Mehrere Behördenvertreter aus Ghazni (AFG) hatten sich über die schlechte Sicherheitslage beklagt, Experten befürchteten einen Angriff. Lokale Kommentatoren warfen auch die Frage auf, ob es den Taliban durch den historischen Waffenstillstand im Juni leichter gefallen sei, sich in Ghazni (AFG) zu sammeln. Der Waffenstillstand war von den Taliban und der Regierung für drei Tage eingehalten worden. Allerdings gab es von Seite der Regierung einen einseitigen Waffenstillstand von insgesamt 19 Tagen, an denen die Sicherheitskräfte sich nur verteidigten, aber keine Offensiven durchführten.

Ghazni (AFG) hat geschätzte 150'000 Einwohner und liegt an der Ringstrasse, einer wichtigen Nord-Süd-Verbindung, die die Hauptstadt Kabul mit der südlichen Stadt Kandahar (AFG) verbindet. Lokalen Medienberichten zufolge wurde der Verkehr auf der Route eingestellt. Wären die Taliban auf Dauer erfolgreich, hätten sie praktisch den Norden vom Süden abgeschnitten.

Bereits vor dem Überfall haben die Taliban die Provinz Ghazni (AFG) militärisch dominiert. Sie verfügen laut dem Analyseinstitut Afghanistan Analysts Network über eine starke Präsenz in fast allen der 18 Bezirkszentren.

Der Angriff auf die Provinzhauptstadt Ghazni (AFG) kommt zudem zu einer Zeit, in der erwartet wurde, dass Ghazni (AFG) einen erneuten Waffenstillstand ankündigt. Nach dem Erfolg des ersten Mini-Friedens waren bei vielen Afghanen die Hoffnungen gross, einen zweiten auf einen längeren Zeitraum ausdehnen zu können. Der Angriff auf Ghazni (AFG) wird nun wohl jenen Auftrieb geben, die bereits den ersten Waffenstillstand kritisch sahen.

Spott für Präsident

Dem Präsidenten blieb am Freitag zugleich Spott nicht erspart. Tags zuvor hatte er bei einer Rede in der Stadt Kapisa einen erneuten Waffenstillstand angedeutet und euphorisch gesagt: «Und an dem Tag, an dem der Waffenstillstand in Kraft tritt, geben wir den Taliban Eis. Lang lebe Eis!» Twitter-Nutzer ätzten, die Bewohner von Ghazni (AFG) bräuchten sich keine Sorgen machen, die Taliban seien sicher nur für ein Eis vorbeigekommen.

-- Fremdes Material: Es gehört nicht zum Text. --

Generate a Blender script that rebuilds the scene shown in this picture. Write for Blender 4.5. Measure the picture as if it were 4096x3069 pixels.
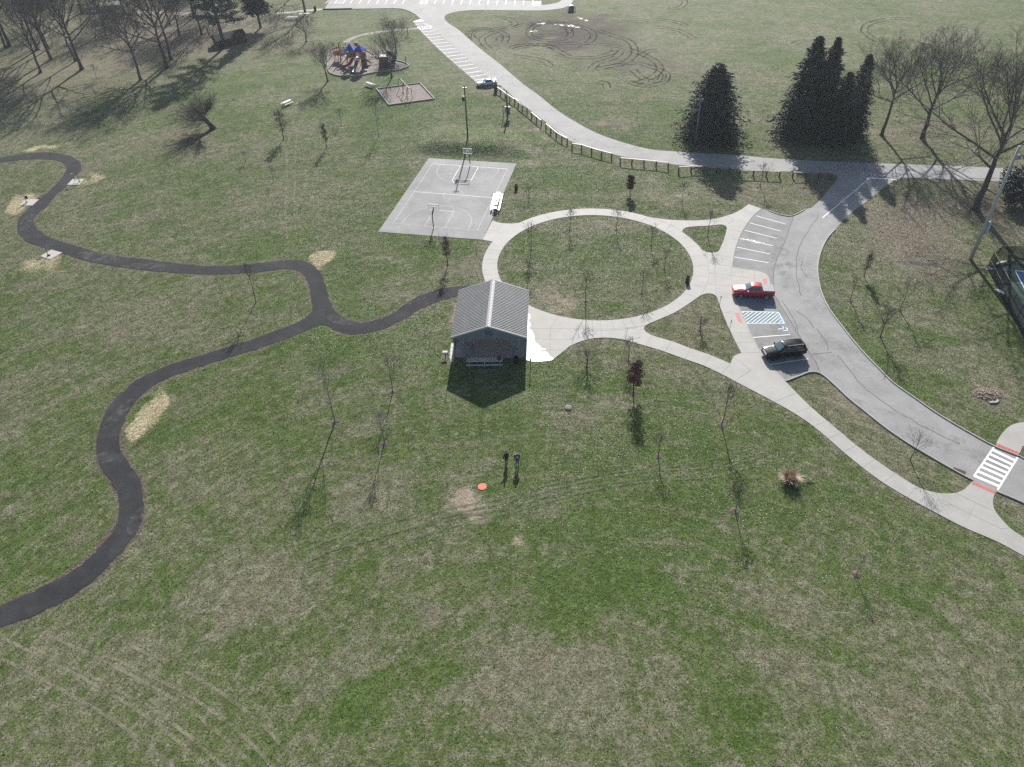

Sicherheitsexperten wiesen am Freitag darauf hin, dass es dauern könnte, bis die Stadt wieder vollständig von Taliban befreit sei.

Der Angriff auf Ghazni (AFG) ist der zweite auf eine Provinzhauptstadt in diesem Jahr. Mitte Mai überrannten die Extremisten Teile der westlichen Stadt Farah (AFG) und übernahmen kurzfristig mehrere Regierungsgebäude, bevor sie von Polizisten und Militärs mit Unterstützung von US-Luftangriffen wieder vertrieben wurden. Die nördliche Stadt Kundus (AFG) war 2015 und 2016 kurzzeitig an die Taliban gefallen.